Blood Diamond Writer Faces Jailtime
Renowned Angolan Journalist and Author, Rafael Marques de Morais, may be spending jail time for a book he wrote on the “blood diamond trade.” The book, “Blood Diamonds: Corruption and Torture in Angola” our Mr. de Morais in hot water for linking and defaming some military generals and rulers. He will go on trial Tuesday, charged with defamation.
De Morais returned from the UK on Friday, after attending the Index on Censorship awards, to face the charges brought against him by seven generals and their business associates, including the minister of state and head of the intelligence bureau of the president, General Kopelipa, who he claimed, in the book, were connected to the illegal trade.
The book, released in 2011, made wide reports of allegations of murder, mistreatment of entire communities, and intimidation of those living in the diamond-mining areas of Angola’s Lundas region. The book made reference to the murder of 100 villagers and 500 cases of torture. Mr. de Morais first sued the generals for crimes against humanity, but the general’s counter-sued for £1.1m for defamation.
The generals, including three former joint-chiefs of staff of the armed forces, originally tried to file for charges in Portugal but the judge threw out the claim saying that the author “did not intend to offend, but to inform.”
Mr. de Morais, 43, made the book freely available to read or download in Angola, after it sold out almost immediately in Portugal, where critics claimed that they believed some of the involved parties might have purchased some of the many copies. He plans to distribute more copies during his trial this weekend.

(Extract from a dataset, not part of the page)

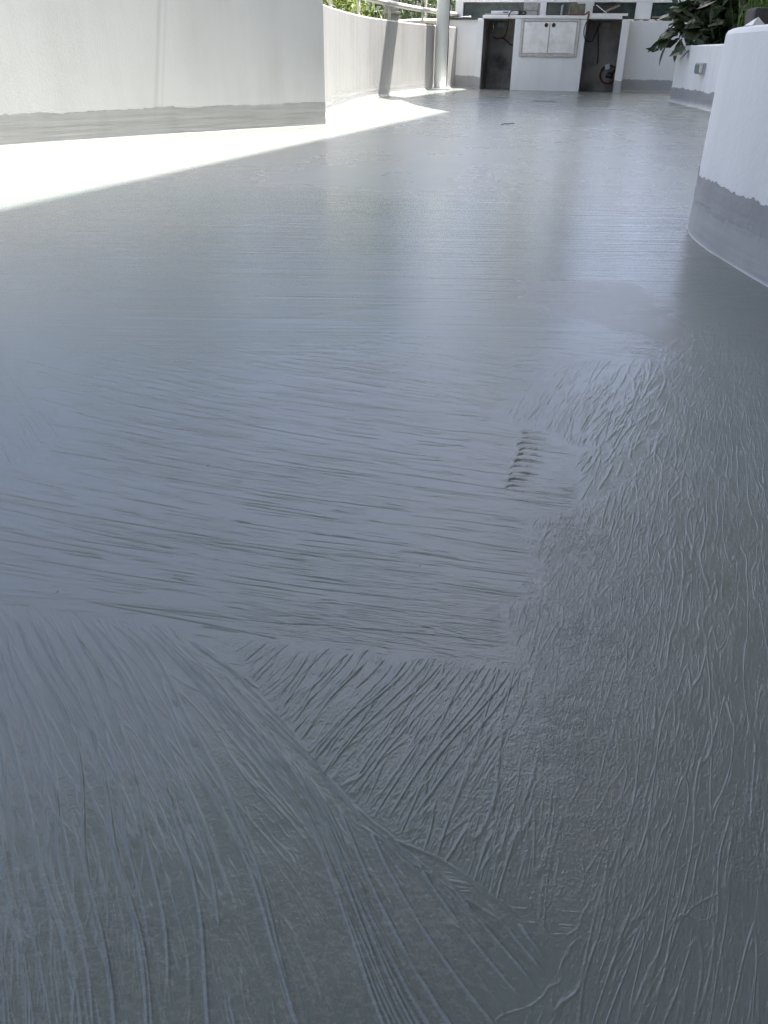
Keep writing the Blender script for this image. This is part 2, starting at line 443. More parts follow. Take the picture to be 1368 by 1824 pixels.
# rows even in the picture of a standing viewer: closer rows near, wider rows far
ta, tb, tm = math.tan(PITCH - R(66.5)), math.tan(PITCH - R(1.62)), math.tan(PITCH - R(15.0))
tt = np.concatenate([np.linspace(ta, tm, NV - 170), np.linspace(tm, tb, 171)[1:]])
rowD = 0.43 / np.tan(PITCH - np.arctan(tt))
rowStep = np.diff(rowD)
U, D = np.meshgrid(un, rowD)
X = U * (D + 0.25); Y = D.copy()
HT = np.zeros_like(X)                 # ridges
APEX = 0.25
cell_u = ud[1] - ud[0]

def stamp(p, q, w, h0, h1):
    """one straight bit of a ridge with gaussian section"""
    y0, y1 = min(p[1], q[1]), max(p[1], q[1])
    yc = max(0.2, (y0 + y1) / 2)
    sl_ = math.hypot(q[0] - p[0], q[1] - p[1]) + 1e-9
    cx, cy = abs(q[1] - p[1]) / sl_, abs(q[0] - p[0]) / sl_
    wm = 0.72 * (cx * cell_u * (yc + APEX) + 1.25 * cy * float(np.interp(yc, rowD[:-1], rowStep)))
    if wm > w:
        k_ = min(1.5, (wm / w)); h0 *= k_; h1 *= k_; w = wm
    pad = 2.6 * w
    i0 = np.searchsorted(rowD, y0 - pad); i1 = np.searchsorted(rowD, y1 + pad)
    i0 = max(0, i0 - 1); i1 = min(len(rowD), i1 + 1)
    if i1 - i0 < 1: return
    xa, xb = min(p[0], q[0]) - pad, max(p[0], q[0]) + pad
    k = [xa / (max(y0, .05) + APEX), xa / (y1 + APEX), xb / (max(y0, .05) + APEX), xb / (y1 + APEX)]
    j0 = max(0, np.searchsorted(un, min(k)) - 1); j1 = min(len(un), np.searchsorted(un, max(k)) + 1)
    if j1 - j0 < 1: return
    xs = X[i0:i1, j0:j1]; ys = Y[i0:i1, j0:j1]
    dx, dyy = q[0] - p[0], q[1] - p[1]
    L2 = dx * dx + dyy * dyy + 1e-12
    t = np.clip(((xs - p[0]) * dx + (ys - p[1]) * dyy) / L2, 0, 1)
    d2 = (xs - p[0] - t * dx) ** 2 + (ys - p[1] - t * dyy) ** 2
    hh = (h0 + (h1 - h0) * t) * np.exp(-d2 / (w * w))
    sub = HT[i0:i1, j0:j1]
    np.maximum(sub, hh, out=sub)

RELIEF = 0.45                         # most lines are fine relief in the coat's material
def ridge(pts, w, h, taper=0.25):
    n = len(pts)
    if n < 2: return
    s = np.linspace(0, 1, n)
    e = np.clip(np.minimum(s, 1 - s) / max(taper, 1e-3), 0, 1) ** 0.7
    jitter = 0.75 + 0.5 * nrg.random(n)
    e = e * jitter * h * RELIEF
    for i in range(n - 1):
        stamp(pts[i], pts[i + 1], w, e[i], e[i + 1])

def inside(poly, x, y):
    c = False; j = len(poly) - 1
    for i in range(len(poly)):
        xi, yi = poly[i]; xj, yj = poly[j]
        if (yi > y) != (yj > y) and x < (xj - xi) * (y - yi) / (yj - yi) + xi: c = not c
        j = i
    return c

def field(ctrl):
    A = np.array(ctrl, float); cs = np.cos(np.radians(A[:, 2])); sn = np.sin(np.radians(A[:, 2]))
    def f(x, y):
        w = 1.0 / ((A[:, 0] - x) ** 2 + (A[:, 1] - y) ** 2 + 2e-4) ** 2.0
        return math.atan2((w * sn).sum(), (w * cs).sum())
    return f

def trace(poly, f, x, y, length, ds, wig, freq=14.0, off=0.0, sd=0):
    pts = [(x, y)]
    n = max(2, int(length / ds))
    for i in range(n):
        a = f(x, y) + off + wig * float(vnoise(x * freq, y * freq, 40)) + .3 * wig * float(vnoise(x * freq * 1.7 + sd * 3.1, y * freq, sd))
        x += math.cos(a) * ds; y += math.sin(a) * ds
        if not inside(poly, x, y): break
        pts.append((x, y))
    return pts

def scatter(poly, n, f, lmin, lmax, w, h, wig=0.15, ds=0.008, spread=0.0, freq=14.0, taper=0.25, cond=None, both=False):
    xs = [p[0] for p in poly]; ys = [p[1] for p in poly]
    k = 0; tries = 0
    while k < n and tries < n * 30:
        tries += 1
        x = rng.uniform(min(xs), max(xs)); y = rng.uniform(min(ys), max(ys))
        if not inside(poly, x, y): continue
        if cond and not cond(x, y): continue
        k += 1
        off = rng.gauss(0, spread) + (math.pi if both and rng.random() < .5 else 0)
        L_ = lmin + (lmax - lmin) * rng.random() ** 1.6
        ridge(trace(poly, f, x, y, L_, min(ds, L_ / 3), wig, freq, off, k % 9), w * rng.uniform(.7, 1.3), h * rng.uniform(.45, 1.25), taper)

PA = [(-0.40, 0.585), (-0.212, 0.557), (-0.166, 0.538), (-0.106, 0.478), (-0.041, 0.378), (0.005, 0.336), (0.102, 0.264), (0.054, 0.200), (-0.24, 0.195), (-0.40, 0.4)]
PB = [(-0.142, 0.537), (-0.038, 0.522), (0.114, 0.500), (0.114, 0.430), (0.123, 0.379), (0.121, 0.310), (0.098, 0.277), (0.009, 0.336), (-0.037, 0.378), (-0.102, 0.478)]
PC = [(-0.70, 0.957), (-0.395, 1.231), (0.011, 1.40), (0.231, 1.33), (0.134, 1.021), (0.186, 0.975), (0.246, 0.925), (0.210, 0.764), (0.160, 0.744), (0.140, 0.593), (0.113, 0.582), (0.112, 0.503), (-0.135, 0.542), (-0.212, 0.559), (-0.5, 0.586)]
PE = [(0.273, 1.261), (0.455, 1.269), (0.413, 1.073), (0.276, 0.840), (0.215, 0.771), (0.243, 0.916), (0.189, 0.975), (0.149, 1.012)]
PD = [(0.455, 1.30), (0.60, 1.50), (0.84, 1.60), (0.80, 1.2), (0.45, 0.5), (0.30, 0.20), (0.054, 0.200), (0.102, 0.264), (0.123, 0.310), (0.123, 0.379), (0.114, 0.430), (0.114, 0.500), (0.115, 0.580), (0.141, 0.591), (0.161, 0.744), (0.214, 0.764), (0.282, 0.840), (0.413, 1.073)]
PDR = [(0.189, 0.733), (0.247, 0.701), (0.223, 0.568), (0.171, 0.431), (0.154, 0.334), (0.126, 0.288), (0.095, 0.295), (0.097, 0.378), (0.122, 0.492), (0.151, 0.609)]
PBUB = [(0.229, 0.376), (0.260, 0.386), (0.237, 0.312), (0.215, 0.297), (0.219, 0.327)]
PH = [(-0.85, 1.465), (-0.622, 1.277), (-0.405, 0.945), (-0.418, 0.847), (-0.6, 0.829)]
BLOT = [(-0.26, 0.304), (-0.059, 0.307), (0.009, 0.332), (0.077, 0.309), (0.121, 0.281), (0.056, 0.19), (-0.26, 0.19)]
CA = [(-.304, .513, -60), (-.249, .416, -62), (-.193, .315, -60), (-.153, .242, -65), (-.275, .526, -57), (-.202, .419, -55), (-.131, .306, -62), (-.099, .24, -69),
            (-.187, .482, -55), (-.108, .357, -60), (-.053, .261, -61), (-.143, .516, -42), (-.092, .463, -50), (-.032, .393, -50), (.022, .325, -54), (.064, .27, -51),
            (-.072, .385, -56), (-.016, .301, -57), (-.312, .585, -48), (-.232, .565, -42), (-.35, .45, -62), (-.33, .35, -64)]
CB = [(-.092, .502, -123), (-.038, .474, -116), (-.005, .443, -117), (.055, .455, -116), (.017, .376, -114), (.095, .435, -107), (.067, .343, -107), (.113, .359, -109)]
CC = [(-.281, .726, -19), (-.148, .685, -14), (-.258, .626, -4), (-.018, .609, -4.5), (-.132, 1.024, -24), (.088, .913, -28), (-.003, .541, -17), (-.383, .779, -23), (-.007, .777, -8), (.078, .665, -7), (-.215, .564, -9), (0, 1.3, -15)]
CE = [(.211, 1.122, -112), (.266, .968, -112), (.307, .934, -118)]
CD = [(.424, .947, -105), (.341, .673, -110), (.199, .602, -112), (.139, .436, -105), (.249, .546, -108), (.185, .364, -112), (.384, .71, -111), (.247, .379, -114), (.194, .338, -121),
            (.145, .247, -125), (.209, .261, -114), (.111, .246, -116), (.176, .667, -115), (.13, .556, -108), (.324, .916, -120)]
CH = [(-.526, 1.112, -54)]
fA, fB, fC, fE, fD, fH = field(CA), field(CB), field(CC), field(CE), field(CD), field(CH)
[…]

“Whatever the generals decide to do to me this week they will only add more wood to the fire.”
This is not the first run in with Angolan law enforcement that Mr. de Morais has had. Mr. de Morais is a long time critic of the Angolan President José Eduardo de Santos and his family, and was jailed for 43 days in solitary confinement with no food or water in 1999 after publishing another controversial book on the ruling parties there and another controversial award-winning report on the President’s daughter, the richest woman in Africa, billionairess, Ms. Dos Santos.
When asked about the trial looming overhead, Mr. de Morais remained cheerful.
“Whatever the outcome, the generals and their associates are bound to lose,” he said. “They have all the money, they have all the power. The truth is on my side and the government is not going to get away with it.”